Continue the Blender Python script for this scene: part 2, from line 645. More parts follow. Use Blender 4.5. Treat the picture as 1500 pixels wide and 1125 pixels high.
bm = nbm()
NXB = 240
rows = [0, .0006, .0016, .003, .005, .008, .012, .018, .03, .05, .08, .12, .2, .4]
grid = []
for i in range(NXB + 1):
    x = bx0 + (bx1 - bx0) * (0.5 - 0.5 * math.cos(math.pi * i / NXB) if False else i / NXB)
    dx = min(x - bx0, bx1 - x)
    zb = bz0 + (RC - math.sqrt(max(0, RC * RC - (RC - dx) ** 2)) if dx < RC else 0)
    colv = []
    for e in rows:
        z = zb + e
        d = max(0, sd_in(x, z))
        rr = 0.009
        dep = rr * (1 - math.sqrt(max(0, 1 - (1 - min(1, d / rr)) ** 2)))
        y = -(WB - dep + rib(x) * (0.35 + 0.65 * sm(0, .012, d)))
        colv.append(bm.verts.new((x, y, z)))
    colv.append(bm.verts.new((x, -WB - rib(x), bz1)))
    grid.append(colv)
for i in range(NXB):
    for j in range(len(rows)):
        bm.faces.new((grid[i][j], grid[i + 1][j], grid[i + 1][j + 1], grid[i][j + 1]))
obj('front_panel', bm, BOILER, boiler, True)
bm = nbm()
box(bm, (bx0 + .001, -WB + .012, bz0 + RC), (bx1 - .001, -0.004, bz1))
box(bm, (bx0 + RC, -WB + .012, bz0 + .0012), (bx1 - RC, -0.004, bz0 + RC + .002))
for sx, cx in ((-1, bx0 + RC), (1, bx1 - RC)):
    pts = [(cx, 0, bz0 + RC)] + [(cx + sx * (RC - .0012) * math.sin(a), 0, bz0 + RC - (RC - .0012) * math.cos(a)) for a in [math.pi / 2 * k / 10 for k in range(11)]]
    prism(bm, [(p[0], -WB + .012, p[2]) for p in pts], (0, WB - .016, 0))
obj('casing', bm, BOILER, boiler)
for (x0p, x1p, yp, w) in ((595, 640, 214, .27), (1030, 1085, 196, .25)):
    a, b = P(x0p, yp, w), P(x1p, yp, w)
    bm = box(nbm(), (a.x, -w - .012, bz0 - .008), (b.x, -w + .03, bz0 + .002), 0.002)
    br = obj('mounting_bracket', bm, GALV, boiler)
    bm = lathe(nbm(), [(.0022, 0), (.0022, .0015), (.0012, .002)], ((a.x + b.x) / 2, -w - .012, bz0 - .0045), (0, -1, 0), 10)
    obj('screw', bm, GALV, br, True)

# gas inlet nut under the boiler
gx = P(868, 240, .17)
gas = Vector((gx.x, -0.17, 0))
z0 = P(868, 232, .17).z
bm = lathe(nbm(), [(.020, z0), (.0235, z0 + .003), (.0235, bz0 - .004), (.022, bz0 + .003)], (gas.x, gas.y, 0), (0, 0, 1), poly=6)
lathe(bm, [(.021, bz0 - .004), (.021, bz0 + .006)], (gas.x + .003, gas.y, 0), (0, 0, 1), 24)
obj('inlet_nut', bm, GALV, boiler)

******

_Requirement_:
Please reproduce the entire listing, exactly as shown.

_Answer to the problem_:
Continue the Blender Python script for this scene: part 2, from line 645. More parts follow. Use Blender 4.5. Treat the picture as 1500 pixels wide and 1125 pixels high.
bm = nbm()
NXB = 240
rows = [0, .0006, .0016, .003, .005, .008, .012, .018, .03, .05, .08, .12, .2, .4]
grid = []
for i in range(NXB + 1):
    x = bx0 + (bx1 - bx0) * (0.5 - 0.5 * math.cos(math.pi * i / NXB) if False else i / NXB)
    dx = min(x - bx0, bx1 - x)
    zb = bz0 + (RC - math.sqrt(max(0, RC * RC - (RC - dx) ** 2)) if dx < RC else 0)
    colv = []
    for e in rows:
        z = zb + e
        d = max(0, sd_in(x, z))
        rr = 0.009
        dep = rr * (1 - math.sqrt(max(0, 1 - (1 - min(1, d / rr)) ** 2)))
        y = -(WB - dep + rib(x) * (0.35 + 0.65 * sm(0, .012, d)))
        colv.append(bm.verts.new((x, y, z)))
    colv.append(bm.verts.new((x, -WB - rib(x), bz1)))
    grid.append(colv)
for i in range(NXB):
    for j in range(len(rows)):
        bm.faces.new((grid[i][j], grid[i + 1][j], grid[i + 1][j + 1], grid[i][j + 1]))
obj('front_panel', bm, BOILER, boiler, True)
bm = nbm()
box(bm, (bx0 + .001, -WB + .012, bz0 + RC), (bx1 - .001, -0.004, bz1))
box(bm, (bx0 + RC, -WB + .012, bz0 + .0012), (bx1 - RC, -0.004, bz0 + RC + .002))
for sx, cx in ((-1, bx0 + RC), (1, bx1 - RC)):
    pts = [(cx, 0, bz0 + RC)] + [(cx + sx * (RC - .0012) * math.sin(a), 0, bz0 + RC - (RC - .0012) * math.cos(a)) for a in [math.pi / 2 * k / 10 for k in range(11)]]
    prism(bm, [(p[0], -WB + .012, p[2]) for p in pts], (0, WB - .016, 0))
obj('casing', bm, BOILER, boiler)
for (x0p, x1p, yp, w) in ((595, 640, 214, .27), (1030, 1085, 196, .25)):
    a, b = P(x0p, yp, w), P(x1p, yp, w)
    bm = box(nbm(), (a.x, -w - .012, bz0 - .008), (b.x, -w + .03, bz0 + .002), 0.002)
    br = obj('mounting_bracket', bm, GALV, boiler)
    bm = lathe(nbm(), [(.0022, 0), (.0022, .0015), (.0012, .002)], ((a.x + b.x) / 2, -w - .012, bz0 - .0045), (0, -1, 0), 10)
    obj('screw', bm, GALV, br, True)

# gas inlet nut under the boiler
gx = P(868, 240, .17)
gas = Vector((gx.x, -0.17, 0))
z0 = P(868, 232, .17).z
bm = lathe(nbm(), [(.020, z0), (.0235, z0 + .003), (.0235, bz0 - .004), (.022, bz0 + .003)], (gas.x, gas.y, 0), (0, 0, 1), poly=6)
lathe(bm, [(.021, bz0 - .004), (.021, bz0 + .006)], (gas.x + .003, gas.y, 0), (0, 0, 1), 24)
obj('inlet_nut', bm, GALV, boiler)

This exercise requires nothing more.